Face à ces dangers et à l'impuissance des parents, il est plus que jamais nécessaire d'encadrer ces plateformes. Pourtant, selon l'article 227-24 du Code pénal, modifié en décembre 2021, celles-ci sont condamnables "si l'accès d'un mineur [au contenu pornographique] résulte d'une simple déclaration de celui-ci indiquant qu'il est âgé d'au moins dix-huit ans." Début mars, l'Assemblée nationale a adopté à l'unanimité un projet de loi visant à instaurer une majorité numérique à 15 ans et à renforcer les filtres d'entrée sur les plateformes et réseaux sociaux (voir notre article). Pour faire appliquer cette limite d'âge, le projet de loi doit permettre d'instaurer l'obligation pour les réseaux sociaux "de mettre en place une solution technique de vérification de l'âge des utilisateurs finaux et du consentement des titulaires de l'autorité parentale" pour les moins de 15 ans. Les solutions envisagées pourraient bien être les mêmes que celles qui seront mises en place pour faire respecter la limite d'âge d'accès aux sites pornographiques, que le Gouvernement est en train de mettre en place (voir notre article).
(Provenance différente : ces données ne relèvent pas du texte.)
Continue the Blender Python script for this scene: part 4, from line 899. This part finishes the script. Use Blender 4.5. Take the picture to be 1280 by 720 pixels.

Reste à voir si les plateformes joueront le jeu...

Il est extrêmement important de faire de la prévention, auprès des jeunes comme des parents. Pour cela, le Gouvernement a mis en place une nouvelle plateforme, jeprotegemonenfant.gouv.fr, afin d'aider les parents à accompagner leurs enfants dans l'usage des écrans et du numérique. Il est primordial d'instaurer un cadre préventif et de dialogue autour des potentiels dangers d'Internet, aussi bien du côté des comportements (cyberharcèlement, revenge porn, cyberattaques, addictions aux écrans, pédophilie...) que des contenus consommés par les plus jeunes (fake news, pornographie, violences, challenges dangereux à reproduire, contenus sensibles, etc.).